Earlier this summer, a Guatemalan court ordered that a six-year-old girl who had been adopted four years ago by a Kansas City couple be returned to her home country on the grounds that her adoption was fraudulent. The court order is a first among the many disturbing tales of unresolved abuse and corruption in the international adoption market, and has sent a chill through the community of adoption professionals and prospective adoptive parents in the United States.
Many couples seeking to establish or grow their families are drawn to international adoption as a means to provide an orphaned or abandoned child living in unstable, often third-world circumstances the chance to thrive in a welcoming, stable, and first-world family environment. Sadly, though, the “marketization” of adoption, especially in corrupt third-world countries, has meant that unscrupulous individuals seeking to profit off this scenario have constructed often-elaborate schemes to traffick children who, in too many cases, are not actually orphans or abandoned in the first place.
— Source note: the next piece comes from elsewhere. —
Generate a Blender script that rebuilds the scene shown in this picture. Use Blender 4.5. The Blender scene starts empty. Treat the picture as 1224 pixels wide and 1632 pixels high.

As a result, the avenues to adopt in popular sending countries such as Ethiopia and Cambodia have dramatically contracted, countries such as China and the Ukraine have implemented extensive new requirements of prospective adoptive parents, and adoption from Guatemala has been at a halt since early 2008 while reforms can be implemented. The risks, delays, and uncertainties of international adoptions, coupled with their often prohibitive financial costs, are leading increasing numbers of American couples to look again at building their families through domestic adoption.
Whether an adoption is sought abroad, across the country, or locally, the single element that can best counter the risk of disruption is quite simply the ethics of all parties involved. Seeking the advice of trustworthy and competent professionals at every stage of the process is a prospective adoptive couple’s best bet to successfully grow a “forever family”.